Though the lawsuit focused on constitutional issues, the parties behind it had other grievances. A leader of the Free Enterprise Fund, Mallory Factor, has argued in print that the act damaged the economy and made it possible for chief executives to be sent to jail for honest mistakes. 

Meanwhile, Beckstead and Watts suffered damage to its reputation as a result of PCAOB action, according to a legal brief. Beckstead and Watts asserted that the board was demanding too much from audits of small companies. 

The Sarbanes-Oxley Act took aim at a system in which auditors, who are supposed to serve as watchdogs, were widely accused of serving the interests of the companies they audited. Corporate profit statements that were later found to be deeply flawed or fraudulent passed muster at big audit firms such as the now-defunct Arthur Andersen

Under the old system, big audit firms inspected each other and found little to criticize. They pursued lucrative consulting contracts from the companies they audited, giving auditors another reason to curry favor with their clients. Their main lobbying organization wrote auditing rules that made it hard to hold auditors accountable for fraud or negligence, and they faced little discipline. 
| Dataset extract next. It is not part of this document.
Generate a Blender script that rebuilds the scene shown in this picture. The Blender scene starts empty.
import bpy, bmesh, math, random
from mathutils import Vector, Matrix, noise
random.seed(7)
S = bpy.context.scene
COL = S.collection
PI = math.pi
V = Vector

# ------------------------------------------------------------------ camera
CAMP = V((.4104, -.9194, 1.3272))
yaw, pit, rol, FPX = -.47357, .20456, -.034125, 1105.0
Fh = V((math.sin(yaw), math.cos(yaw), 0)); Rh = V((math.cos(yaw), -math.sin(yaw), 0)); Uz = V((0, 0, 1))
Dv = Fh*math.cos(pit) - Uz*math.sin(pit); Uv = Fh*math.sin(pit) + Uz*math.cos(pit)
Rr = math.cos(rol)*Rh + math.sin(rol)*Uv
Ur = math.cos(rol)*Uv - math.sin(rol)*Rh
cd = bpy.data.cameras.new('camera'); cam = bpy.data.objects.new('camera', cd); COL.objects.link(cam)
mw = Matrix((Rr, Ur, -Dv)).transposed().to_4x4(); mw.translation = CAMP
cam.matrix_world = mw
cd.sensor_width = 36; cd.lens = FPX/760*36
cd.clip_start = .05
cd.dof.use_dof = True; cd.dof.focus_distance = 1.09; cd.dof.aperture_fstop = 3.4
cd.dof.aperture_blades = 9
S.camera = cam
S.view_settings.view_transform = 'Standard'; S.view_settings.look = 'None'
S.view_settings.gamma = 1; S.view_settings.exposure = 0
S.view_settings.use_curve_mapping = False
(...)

Under Sarbanes-Oxley, consulting was restricted, and the new board replaced the lobbying group as the auditors’ overseer. In the years since President Bush signed the law, corrections to corporate financial statements became more commonplace, as have disclosures that companies had serious weaknesses in their internal controls. Accounting firms received consolation in the form of expanded audit work–and bigger audit fees. 

But the PCAOB faced a backlash. Under pressure from business and the SEC, it last year eased requirements that it had put in place three years earlier for audits of companies’ internal controls, 

The act is named after Paul S. Sarbanes (D-Md.), former chairman of the Senate Committee on Banking, Housing and Urban Affairs, and Michael G. Oxley (R-Ohio), former chairman of the House Financial Services Committee

Sarbanes wasn’t blind to the constitutional issues involved in the lawsuit. When the law was being drafted, he sought legal advice on some of the same questions.